Repeat the data verbatim.

>>>

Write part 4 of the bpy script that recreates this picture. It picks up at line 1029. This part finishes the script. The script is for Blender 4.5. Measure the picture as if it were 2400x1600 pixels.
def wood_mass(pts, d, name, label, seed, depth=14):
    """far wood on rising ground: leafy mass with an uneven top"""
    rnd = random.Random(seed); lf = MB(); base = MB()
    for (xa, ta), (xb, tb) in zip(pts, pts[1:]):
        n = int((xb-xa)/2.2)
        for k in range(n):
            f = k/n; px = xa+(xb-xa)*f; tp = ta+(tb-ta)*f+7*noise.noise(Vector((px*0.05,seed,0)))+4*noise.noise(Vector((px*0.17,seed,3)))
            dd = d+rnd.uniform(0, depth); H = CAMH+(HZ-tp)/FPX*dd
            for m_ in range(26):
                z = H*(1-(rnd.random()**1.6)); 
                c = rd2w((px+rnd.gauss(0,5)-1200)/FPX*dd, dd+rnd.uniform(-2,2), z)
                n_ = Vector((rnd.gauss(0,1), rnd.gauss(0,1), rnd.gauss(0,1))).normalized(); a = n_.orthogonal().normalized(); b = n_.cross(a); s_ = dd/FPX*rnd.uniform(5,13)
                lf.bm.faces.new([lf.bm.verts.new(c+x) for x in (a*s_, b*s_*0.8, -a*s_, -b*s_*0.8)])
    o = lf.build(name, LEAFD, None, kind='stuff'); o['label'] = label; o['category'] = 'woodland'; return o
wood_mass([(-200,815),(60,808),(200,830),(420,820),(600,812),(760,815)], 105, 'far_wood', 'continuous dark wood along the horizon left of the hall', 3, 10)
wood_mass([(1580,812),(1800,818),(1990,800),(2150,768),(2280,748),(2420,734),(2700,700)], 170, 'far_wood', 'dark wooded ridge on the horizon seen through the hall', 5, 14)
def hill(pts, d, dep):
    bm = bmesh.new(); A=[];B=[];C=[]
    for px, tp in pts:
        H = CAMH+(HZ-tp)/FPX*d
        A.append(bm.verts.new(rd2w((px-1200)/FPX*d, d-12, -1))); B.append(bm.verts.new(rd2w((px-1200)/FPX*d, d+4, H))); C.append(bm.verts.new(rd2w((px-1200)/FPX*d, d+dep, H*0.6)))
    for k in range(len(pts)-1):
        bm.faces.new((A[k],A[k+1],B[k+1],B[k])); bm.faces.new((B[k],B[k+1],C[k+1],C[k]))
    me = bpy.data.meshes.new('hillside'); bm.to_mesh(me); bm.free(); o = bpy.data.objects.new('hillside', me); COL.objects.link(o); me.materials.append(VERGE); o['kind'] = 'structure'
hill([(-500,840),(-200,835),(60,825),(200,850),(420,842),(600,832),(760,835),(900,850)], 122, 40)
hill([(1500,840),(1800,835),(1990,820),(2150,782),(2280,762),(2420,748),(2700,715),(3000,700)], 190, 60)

<<<

*WORKED SOLUTION*
Write part 4 of the bpy script that recreates this picture. It picks up at line 1029. This part finishes the script. The script is for Blender 4.5. Measure the picture as if it were 2400x1600 pixels.
def wood_mass(pts, d, name, label, seed, depth=14):
    """far wood on rising ground: leafy mass with an uneven top"""
    rnd = random.Random(seed); lf = MB(); base = MB()
    for (xa, ta), (xb, tb) in zip(pts, pts[1:]):
        n = int((xb-xa)/2.2)
        for k in range(n):
            f = k/n; px = xa+(xb-xa)*f; tp = ta+(tb-ta)*f+7*noise.noise(Vector((px*0.05,seed,0)))+4*noise.noise(Vector((px*0.17,seed,3)))
            dd = d+rnd.uniform(0, depth); H = CAMH+(HZ-tp)/FPX*dd
            for m_ in range(26):
                z = H*(1-(rnd.random()**1.6)); 
                c = rd2w((px+rnd.gauss(0,5)-1200)/FPX*dd, dd+rnd.uniform(-2,2), z)
                n_ = Vector((rnd.gauss(0,1), rnd.gauss(0,1), rnd.gauss(0,1))).normalized(); a = n_.orthogonal().normalized(); b = n_.cross(a); s_ = dd/FPX*rnd.uniform(5,13)
                lf.bm.faces.new([lf.bm.verts.new(c+x) for x in (a*s_, b*s_*0.8, -a*s_, -b*s_*0.8)])
    o = lf.build(name, LEAFD, None, kind='stuff'); o['label'] = label; o['category'] = 'woodland'; return o
wood_mass([(-200,815),(60,808),(200,830),(420,820),(600,812),(760,815)], 105, 'far_wood', 'continuous dark wood along the horizon left of the hall', 3, 10)
wood_mass([(1580,812),(1800,818),(1990,800),(2150,768),(2280,748),(2420,734),(2700,700)], 170, 'far_wood', 'dark wooded ridge on the horizon seen through the hall', 5, 14)
def hill(pts, d, dep):
    bm = bmesh.new(); A=[];B=[];C=[]
    for px, tp in pts:
        H = CAMH+(HZ-tp)/FPX*d
        A.append(bm.verts.new(rd2w((px-1200)/FPX*d, d-12, -1))); B.append(bm.verts.new(rd2w((px-1200)/FPX*d, d+4, H))); C.append(bm.verts.new(rd2w((px-1200)/FPX*d, d+dep, H*0.6)))
    for k in range(len(pts)-1):
        bm.faces.new((A[k],A[k+1],B[k+1],B[k])); bm.faces.new((B[k],B[k+1],C[k+1],C[k]))
    me = bpy.data.meshes.new('hillside'); bm.to_mesh(me); bm.free(); o = bpy.data.objects.new('hillside', me); COL.objects.link(o); me.materials.append(VERGE); o['kind'] = 'structure'
hill([(-500,840),(-200,835),(60,825),(200,850),(420,842),(600,832),(760,835),(900,850)], 122, 40)
hill([(1500,840),(1800,835),(1990,820),(2150,782),(2280,762),(2420,748),(2700,715),(3000,700)], 190, 60)